Un día leí Cuentos de la selva, de Horacio Quiroga; me gustaron tanto que, las noches en las que mi hermano menor sufría de dolores de cabeza por un aneurisma y sólo los anestésicos calmaban su sufrimiento, yo le contaba cada uno de los cuentos para que se durmiera. A los quince años y sin haber logrado despedirse de su primera chica y los cuentos de Quiroga, se fue de esta vida. Tiempo después, comprendí la desgracia que llevó el autor uruguayo de La gallina degollada; un día se enamoró de su alumna y se casaron. Jamás pensé que muchos años a mí me sucedería lo mismo, con una substancial diferencia: he amado a esa mujer, con el amor más tierno y puro que se pueda pensar; la he amado, sin que ella lo supiera; pensaba, en ella como una hermosa flor, si Dios creo todo lo que nos rodea, ella debió ser el sueño más hermoso del Creador; la he amado en secreto, en silencio y en la oscuridad más honda de mi alma; pasé interminables noches pensando en sus ojos, en su pelo, en el color de su piel; me sentí perdido en esas largas noches, pero, como dice el verso de un poeta italiano que he querido mucho y a quien siempre regreso: “Así que en esta/ inmensidad se ahoga mi pensamiento/ y naufragar me es dulce en este mar” (Immensitá s’annega il pensier mio:/ E il naufragar m’é dolce in questo mare). Debo y quiero agradecer a esa mujer, mujer en flor, aunque sea sólo el instante que me cobijó en su pensamiento.

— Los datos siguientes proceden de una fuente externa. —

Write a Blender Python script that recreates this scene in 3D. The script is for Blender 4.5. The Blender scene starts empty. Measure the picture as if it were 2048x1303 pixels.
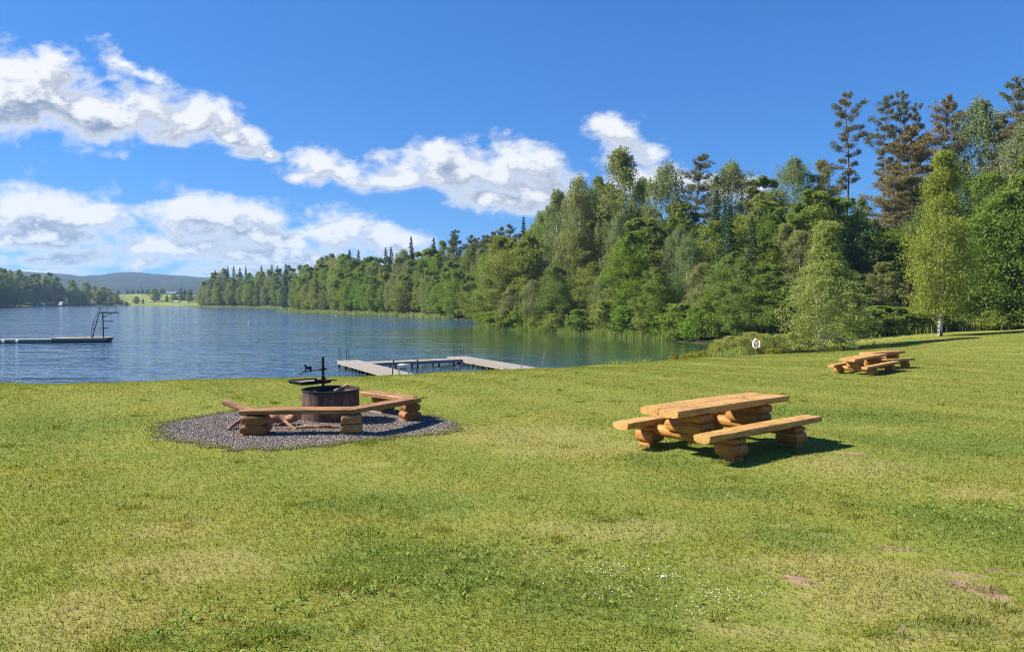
import bpy, bmesh, math, random
import numpy as np
from mathutils import Vector, Matrix
PI = math.pi
R = math.radians
rnd = random.Random(7)
scene = bpy.context.scene
col = scene.collection

# ------------------------------------------------------------------ camera
EYE = 4.6                      # metres above the water level
F = 1450.0                     # focal length in photograph pixels (2048 wide)
PITCH = math.atan(51.5 / F)
CP, SP = math.cos(PITCH), math.sin(PITCH)
cam_d = bpy.data.cameras.new('camera')
cam = bpy.data.objects.new('camera', cam_d)
col.objects.link(cam)
cam.location = (0, 0, EYE)
cam.rotation_euler = (PI / 2 - PITCH, 0, 0)
cam_d.sensor_width = 36
cam_d.lens = F / 2048 * 36
cam_d.clip_start = 0.05
cam_d.clip_end = 30000
scene.camera = cam


def ray(px, py):
    dx, dy = (px - 1024) / F, -(py - 651.5) / F
    return dx, CP + SP * dy, -SP + CP * dy


def P(px, py, D):
    """world point at depth D (along +Y) seen in that direction"""
    a, b, c = ray(px, py)
    k = D / b
    return Vector((a * k, D, EYE + c * k))


# ------------------------------------------------------------------ terrain
LAKE = [(-600, 60), (-200, 36), (-60, 34), (-25, 33), (-14, 34), (-4, 37), (3, 41), (9, 48), (14, 57), (18.5, 66), (20.7, 74), (17.5, 83),
        (13, 93), (8.2, 102.6), (1, 112), (-5.8, 121), (-5, 135), (-3, 155), (-14.4, 175), (-27, 202), (-60, 250),
        (-95, 303), (-99, 350), (-133, 417), (-216, 494), (-238, 560), (-265, 606), (-326, 606), (-340, 600), (-371, 555),
        (-335, 480), (-296, 417), (-330, 330), (-600, 260)]
LK = np.array(LAKE, float)


def lake_sd(x, y):
    """signed distance to the shore, positive on land"""
    best = np.full(x.shape, 1e9)
    inside = np.zeros(x.shape, bool)
    n = len(LK)
    for i in range(n):
        a, b = LK[i], LK[(i + 1) % n]
        d = b - a
        t = np.clip(((x - a[0]) * d[0] + (y - a[1]) * d[1]) / (d @ d), 0, 1)
        best = np.minimum(best, np.hypot(x - a[0] - t * d[0], y - a[1] - t * d[1]))
        c = (a[1] > y) != (b[1] > y)
        xi = a[0] + (y - a[1]) / ((b[1] - a[1]) if b[1] != a[1] else 1e-9) * (b[0] - a[0])
        inside ^= c & (x < xi)
    return np.where(inside, -best, best)


def smooth(a, b, x):
    t = np.clip((x - a) / (b - a), 0, 1)
    return t * t * (3 - 2 * t)


ctrl = []
for gx in (-40, -24, -10, 0, 10, 24, 42, 62):
    for gy in (-12, -4, 3):
        ctrl.append((gx, gy, 2.78 - .035 * gy))
for px, py, D in [(0, 900, 11.0), (660, 847, 13.4), (505, 874, 11.9), (1430, 900, 10.9), (1024, 900, 11.2), (2048, 900, 11.0), (1740, 747, 26), (2048, 748, 26),
                  (0, 768, 22.5), (-300, 775, 22.5), (350, 762, 22.5), (700, 755, 23.5), (1060, 738, 27), (1250, 727, 33), (1400, 716, 44), (1512, 712, 53), (1655, 703, 56),
                  (1720, 697, 56), (1905, 671, 60), (2048, 659, 64), (2300, 640, 66), (1980, 690, 45), (1400, 760, 22), (2400, 745, 26),
                  (400, 759, 22.5), (550, 757, 22.8), (1512, 741, 28), (1512, 723, 40), (1655, 738, 28), (1655, 716, 42), (1400, 733, 31), (1800, 735, 28), (1800, 706, 44), (1330, 736, 29), (1330, 721, 39), (900, 746, 25)]:
    p = P(px, py, D)
    ctrl.append((p.x, p.y, p.z))
for x, y in [(-40, 33.5), (-25, 33), (-14, 34), (-4, 37), (3, 41), (9, 48), (14, 57), (18.5, 66)]:
    ctrl.append((x, y, 0.02))
for x, y in [(-40, 39), (-25, 38), (-14, 40), (-5, 43), (1, 47), (5, 52), (8, 60)]:
    ctrl.append((x, y, -1.0))
CT = np.array(ctrl)


def _tps_fit(C, lam=.02):
    n = len(C)
    d2 = (C[:, None, 0] - C[None, :, 0]) ** 2 + (C[:, None, 1] - C[None, :, 1]) ** 2
    K = .5 * d2 * np.log(d2 + 1e-9)
    Pm = np.c_[np.ones(n), C[:, :2]]
    A = np.zeros((n + 3, n + 3))
    A[:n, :n] = K + lam * np.eye(n)
    A[:n, n:] = Pm
    A[n:, :n] = Pm.T
    b = np.zeros(n + 3)
    b[:n] = C[:, 2]
    return np.linalg.solve(A, b)


TW = _tps_fit(CT)


def lawn_z(x, y):
    xc, yc = np.clip(x, -40, 62), np.clip(y, -12, 68)
    out = np.empty(xc.shape)
    fx, fy, fo = xc.ravel(), yc.ravel(), out.ravel()
    n = len(CT)
    for s in range(0, fx.size, 50000):
        X, Y = fx[s:s + 50000], fy[s:s + 50000]
        d2 = (X[:, None] - CT[None, :, 0]) ** 2 + (Y[:, None] - CT[None, :, 1]) ** 2
        fo[s:s + 50000] = (.5 * d2 * np.log(d2 + 1e-9)) @ TW[:n] + TW[n] + TW[n + 1] * X + TW[n + 2] * Y
    return fo.reshape(xc.shape)


YB = ([-400, -60, -25, 0, 8, 14, 18, 24, 34, 46, 62, 90], [41, 41, 41, 46, 54, 61, 67, 64.5, 63, 64.5, 67, 70])


def T(x, y):
    x, y = np.asarray(x, float), np.asarray(y, float)
    sd = lake_sd(x, y)
    yb = np.interp(x, *YB)
    wl = 1 - smooth(-1, 7, y - yb)
    e = np.where(x > 16, np.minimum(sd, np.maximum(y - yb - 1, 0)), sd)
    e = np.maximum(e, 0)
    hm = np.interp(y, [60, 110, 180, 320, 700], [15, 12, 9, 7, 6])
    right = np.minimum(.22 * np.maximum(sd, 0), 2.0) + hm * smooth(0, 52, e)
    field = np.minimum(.25 + .075 * np.maximum(sd, 0), 11)
    left = np.minimum(.08 * np.maximum(sd, 0), 5)
    yr = np.maximum(y, 60)
    wf = np.where(y > 606, smooth(-.440, -.428, x / yr), smooth(-262, -246, x) * (y > 300) + (y <= 300))
    wleft = np.where(y > 600, smooth(-.541, -.556, x / yr), smooth(-330, -345, x) * (y > 60))
    h = field * (1 - wf) + right * wf
    h = h * (1 - wleft) + left * wleft
    h = np.where(sd < 0, np.maximum(.25 * sd, -3.0), h)
    far = smooth(900, 1300, np.hypot(x, y))
    h = h * (1 - far) + 3.0 * far * (sd > 0)
    und = .02 * np.sin(x * 1.1 + 1) * np.sin(y * .9) + .012 * np.sin(x * 2.3 + y * 1.7)
    behind = smooth(-40, -12, y)
    return np.where(wl > 0, (lawn_z(x, y) + und) * wl + h * (1 - wl), h)


def Tz(x, y):
    return float(T(np.array([x]), np.array([y]))[0])


def G(px, py, y0=1.5, y1=140):
    """first point of the ground in that direction"""
    a, b, c = ray(px, py)
    Y = np.geomspace(y0, y1, 1500)
    X, Z = a / b * Y, EYE + c / b * Y
    d = Z - T(X, Y)
    k = int(np.argmax(d < 0))
    if k == 0:
        k = int(np.argmin(np.abs(d)))
        return Vector((X[k], Y[k], Z[k]))
    t = d[k - 1] / (d[k - 1] - d[k])
    yy = Y[k - 1] + t * (Y[k] - Y[k - 1])
    return Vector((a / b * yy, yy, Tz(a / b * yy, yy)))


# ------------------------------------------------------------------ object helpers
def tag(o, label=None, cat=None, group=None, kind=None):
    if label: o['label'] = label
    if cat: o['category'] = cat
    if group: o['group'] = group
    if kind: o['kind'] = kind
    return o


def empty(name, loc, label, cat, group=None, rz=0):
    o = bpy.data.objects.new(name, None)
    o.empty_display_size = .2
    col.objects.link(o)
    o.location = loc
    o.rotation_euler = (0, 0, rz)
    return tag(o, label, cat, group)


def link(name, me, mat=None, parent=None):
    o = bpy.data.objects.new(name, me)
    col.objects.link(o)
    if mat is not None and not me.materials:
        me.materials.append(mat)
    if parent is not None:
        o.parent = parent
    return o


def np_mesh(name, V, Fc, smooth_=False, attr=None):
    """V (n,3), Fc (m,k) one polygon size; attr {name: per-face floats}"""
    me = bpy.data.meshes.new(name)
    m, k = Fc.shape
    me.vertices.add(len(V))
    me.vertices.foreach_set('co', np.ascontiguousarray(V, dtype=np.float32).ravel())
    me.loops.add(m * k)
    me.loops.foreach_set('vertex_index', np.ascontiguousarray(Fc, dtype=np.int32).ravel())
    me.polygons.add(m)
    me.polygons.foreach_set('loop_start', np.arange(0, m * k, k, dtype=np.int32))
    me.polygons.foreach_set('use_smooth', np.full(m, smooth_, dtype=bool))
    if attr:
        for an, av in attr.items():
            a = me.attributes.new(an, 'FLOAT', 'FACE')
            a.data.foreach_set('value', np.ascontiguousarray(av, dtype=np.float32))
    me.update(calc_edges=True)
    return me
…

Tras darle vueltas y vueltas a esta etapa de mi vida, y, si Julio Verne dio La vuelta al mundo en 80 días y Julio Cortázar La vuelta al día en 80 mundos, yo di La vuelta al mundo y el día en 80 vidas, para caer en la cuenta de una sencilla verdad: he amado a esa mujer nada más como un pretexto, porque al enamorarme de sus profundos ojos negros y su transparente voz, descubría otra vez, como hace muchos años, mi amor por la literatura. Así, me he descubierto otra vez a mí mismo, me he reinventado de las cenizas para encontrarme con el verdadero amor de mi vida: la ficción. Yo mismo me descubro ahora fruto de mis mentiras. Mi amor por quien fue estudiante de mi clase, fue también una mentira que dio origen a mi verdad. Mientras escribía estas notas, una canción vino a mis odios y se quedó rebotando en mi memoria: «Esta cobardía de mi amor por ella, hace que la vea igual que una estrella, tan lejos tan lejos en la inmensidad, no espero nunca poderla alcanzar…» Mi amor por K. jamás llegó a ser una cobardía pero sí una gran mentira, en la que creí tozudamente, hasta hoy.